Goal
Return the entries verbatim and drop every picture.

Information provided
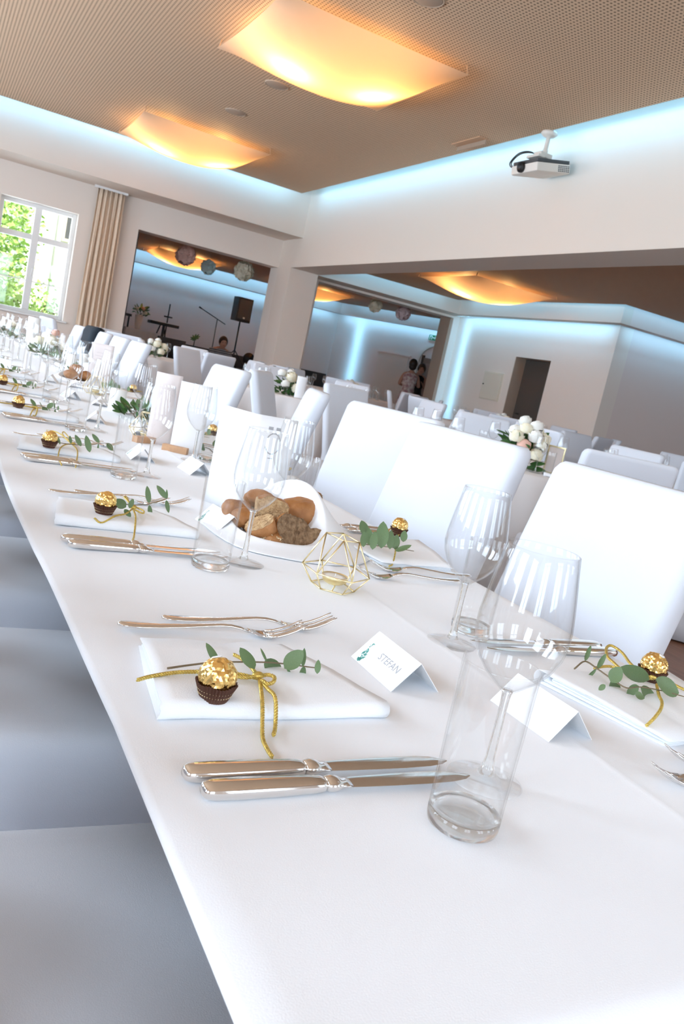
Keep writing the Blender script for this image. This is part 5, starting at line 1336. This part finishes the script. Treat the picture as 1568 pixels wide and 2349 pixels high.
for i, (x, y, l, nm) in enumerate(RT):
    round_table(x, y, l)
    rnd = random.Random(40+i)
    for k, (a, dr) in enumerate(CH[i]):
        A = radians(a+rnd.uniform(-4,4)); rr = 1.17+dr+rnd.uniform(-.02,.06)
        chair(x+rr*cos(A), y+rr*sin(A), math.degrees(A)+90+rnd.uniform(-5,5), f'white covered chair at the {nm} round table, {PLC[k]} counter-clockwise from the camera side', f'chairs at the {nm} round table')
    bx, by = {0:(3.02,7.22), 1:(2.98,3.64)}.get(i, (x-.1, y-.2))
    fl_ = [(.0,-.06,.17,.052,M['creamflower']),(.10,-.03,.15,.052,M['creamflower']),(.05,-.11,.08,.048,M['creamflower']),(-.07,.02,.19,.040,M['whiteflower']),(.03,.05,.21,.040,M['whiteflower']),(-.06,-.09,.10,.040,M['whiteflower']),(.13,.04,.12,.040,M['creamflower'])]
    if i == 1: fl_ = [(-.03,-.04,.22,.036,M['creamflower']),(.03,-.05,.24,.038,M['whiteflower']),(.08,-.01,.21,.036,M['creamflower']),(-.07,.0,.20,.034,M['whiteflower']),(.0,.02,.26,.034,M['whiteflower']),(-.05,-.08,.13,.036,M['pinkflower']),(.05,-.09,.15,.034,M['creamflower']),(.12,-.02,.14,.038,M['whiteflower']),(-.09,-.05,.17,.040,M['creamflower']),(.09,-.06,.18,.040,M['creamflower']),(.0,-.10,.19,.040,M['whiteflower']),(.02,-.11,.09,.040,M['creamflower']),(-.10,-.06,.08,.036,M['whiteflower'])]
    foliage('flower_arrangement', f'bouquet of cream roses and greenery on the {nm} round table', 'flowers', (bx, by, TT), 80, .14, .24 if i == 1 else .17, LEAFD if i < 2 else LEAF, (.05,.10), 'bouquets on the round tables', fl_, 20+i)
    for k in range(8):
        A = radians(20+45*k); rr = .62
        put(wine0, (x+rr*cos(A), y+rr*sin(A), TT), 0, f'wine glass on the {nm} round table, {PLC[k]} counter-clockwise from its right side', f'wine glasses on the {nm} round table')
        if i < 2 or k in (4,5,6):
            A2 = A+.13; put(tum0, (x+(rr-.03)*cos(A2), y+(rr-.03)*sin(A2), TT), 0, f'tumbler on the {nm} round table, {PLC[k]} counter-clockwise from its right side', f'tumblers on the {nm} round table')
t = thing('table_number_frame', 'small gold frame standing among the glasses on the nearest round table', 'frame', (3.22,3.62,TT), radians(-55))
b = MB()
for q in ((-.05,-.043,0,.16),(.043,.05,0,.16),(-.043,.043,0,.008),(-.043,.043,.152,.16)): b.box(q[0],q[1],-.006,.006,q[2],q[3])
obj('gold_frame', b, M['goldwire'], t, smooth=False)
b = MB(); b.box(-.043,.043,-.001,.001,.008,.152); obj('card', b, M['pinkpaper'], t, smooth=False)
t = thing('gold_lantern', 'gold wire lantern beside the bouquet on the nearest round table', 'lantern', (2.78,3.78,TT))
for (a, c) in (((-.04,-.04),(-.02,-.02)),((.04,-.04),(.02,-.02)),((.04,.04),(.02,.02)),((-.04,.04),(-.02,.02))):
    b = MB(); b.tube([(a[0],a[1],0),(a[0]*1.2,a[1]*1.2,.06),(c[0],c[1],.12)], .0025, 5); obj('strut', b, M['goldwire'], t)
b = MB(); b.lathe([(.0001,.004),(.022,.004),(.022,.02),(.0001,.02)], 14); obj('tealight', b, M['wax'], t)
pillar((2.78,7.08,TT), .032, .13, 'white candle at the left of the cream roses on the round table')
geo = [o for o in C.objects if o.name == 'geometric_candle_holder'][0]
dup(geo, (3.60,6.98,TT), .3, 'gold geometric holder at the right of the cream roses')
menu('menu_card', 'white bent menu card standing left of the cream roses', (3.02,7.02), [(.09,-.03)], .20, M['paper'], False, .1, 2, .03); C.objects['menu_card.004'].location.z = TT
put(choc0, (3.17,3.42,TT), 0, 'gold foil chocolate at the edge of the nearest round table'); put(choc0, (2.80,7.20,TT), 0, 'gold foil chocolate at the edge of the cream-rose round table')
napkin((2.98,3.40,TT), -.6, 'white folded napkin at the edge of the nearest round table', 1)
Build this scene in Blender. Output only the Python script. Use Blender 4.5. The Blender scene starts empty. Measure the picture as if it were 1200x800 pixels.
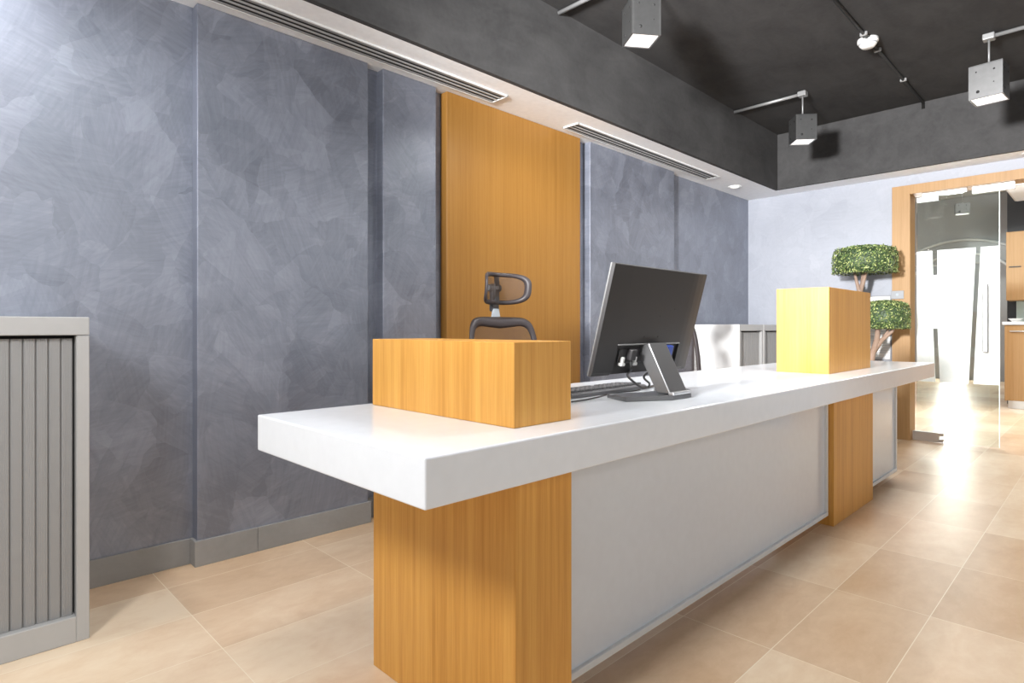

Right answer
Keep writing the Blender script for this image. This is part 5, starting at line 1336. This part finishes the script. Treat the picture as 1568 pixels wide and 2349 pixels high.
for i, (x, y, l, nm) in enumerate(RT):
    round_table(x, y, l)
    rnd = random.Random(40+i)
    for k, (a, dr) in enumerate(CH[i]):
        A = radians(a+rnd.uniform(-4,4)); rr = 1.17+dr+rnd.uniform(-.02,.06)
        chair(x+rr*cos(A), y+rr*sin(A), math.degrees(A)+90+rnd.uniform(-5,5), f'white covered chair at the {nm} round table, {PLC[k]} counter-clockwise from the camera side', f'chairs at the {nm} round table')
    bx, by = {0:(3.02,7.22), 1:(2.98,3.64)}.get(i, (x-.1, y-.2))
    fl_ = [(.0,-.06,.17,.052,M['creamflower']),(.10,-.03,.15,.052,M['creamflower']),(.05,-.11,.08,.048,M['creamflower']),(-.07,.02,.19,.040,M['whiteflower']),(.03,.05,.21,.040,M['whiteflower']),(-.06,-.09,.10,.040,M['whiteflower']),(.13,.04,.12,.040,M['creamflower'])]
    if i == 1: fl_ = [(-.03,-.04,.22,.036,M['creamflower']),(.03,-.05,.24,.038,M['whiteflower']),(.08,-.01,.21,.036,M['creamflower']),(-.07,.0,.20,.034,M['whiteflower']),(.0,.02,.26,.034,M['whiteflower']),(-.05,-.08,.13,.036,M['pinkflower']),(.05,-.09,.15,.034,M['creamflower']),(.12,-.02,.14,.038,M['whiteflower']),(-.09,-.05,.17,.040,M['creamflower']),(.09,-.06,.18,.040,M['creamflower']),(.0,-.10,.19,.040,M['whiteflower']),(.02,-.11,.09,.040,M['creamflower']),(-.10,-.06,.08,.036,M['whiteflower'])]
    foliage('flower_arrangement', f'bouquet of cream roses and greenery on the {nm} round table', 'flowers', (bx, by, TT), 80, .14, .24 if i == 1 else .17, LEAFD if i < 2 else LEAF, (.05,.10), 'bouquets on the round tables', fl_, 20+i)
    for k in range(8):
        A = radians(20+45*k); rr = .62
        put(wine0, (x+rr*cos(A), y+rr*sin(A), TT), 0, f'wine glass on the {nm} round table, {PLC[k]} counter-clockwise from its right side', f'wine glasses on the {nm} round table')
        if i < 2 or k in (4,5,6):
            A2 = A+.13; put(tum0, (x+(rr-.03)*cos(A2), y+(rr-.03)*sin(A2), TT), 0, f'tumbler on the {nm} round table, {PLC[k]} counter-clockwise from its right side', f'tumblers on the {nm} round table')
t = thing('table_number_frame', 'small gold frame standing among the glasses on the nearest round table', 'frame', (3.22,3.62,TT), radians(-55))
b = MB()
for q in ((-.05,-.043,0,.16),(.043,.05,0,.16),(-.043,.043,0,.008),(-.043,.043,.152,.16)): b.box(q[0],q[1],-.006,.006,q[2],q[3])
obj('gold_frame', b, M['goldwire'], t, smooth=False)
b = MB(); b.box(-.043,.043,-.001,.001,.008,.152); obj('card', b, M['pinkpaper'], t, smooth=False)
t = thing('gold_lantern', 'gold wire lantern beside the bouquet on the nearest round table', 'lantern', (2.78,3.78,TT))
for (a, c) in (((-.04,-.04),(-.02,-.02)),((.04,-.04),(.02,-.02)),((.04,.04),(.02,.02)),((-.04,.04),(-.02,.02))):
    b = MB(); b.tube([(a[0],a[1],0),(a[0]*1.2,a[1]*1.2,.06),(c[0],c[1],.12)], .0025, 5); obj('strut', b, M['goldwire'], t)
b = MB(); b.lathe([(.0001,.004),(.022,.004),(.022,.02),(.0001,.02)], 14); obj('tealight', b, M['wax'], t)
pillar((2.78,7.08,TT), .032, .13, 'white candle at the left of the cream roses on the round table')
geo = [o for o in C.objects if o.name == 'geometric_candle_holder'][0]
dup(geo, (3.60,6.98,TT), .3, 'gold geometric holder at the right of the cream roses')
menu('menu_card', 'white bent menu card standing left of the cream roses', (3.02,7.02), [(.09,-.03)], .20, M['paper'], False, .1, 2, .03); C.objects['menu_card.004'].location.z = TT
put(choc0, (3.17,3.42,TT), 0, 'gold foil chocolate at the edge of the nearest round table'); put(choc0, (2.80,7.20,TT), 0, 'gold foil chocolate at the edge of the cream-rose round table')
napkin((2.98,3.40,TT), -.6, 'white folded napkin at the edge of the nearest round table', 1)
Build this scene in Blender. Output only the Python script. Use Blender 4.5. The Blender scene starts empty. Measure the picture as if it were 1200x800 pixels.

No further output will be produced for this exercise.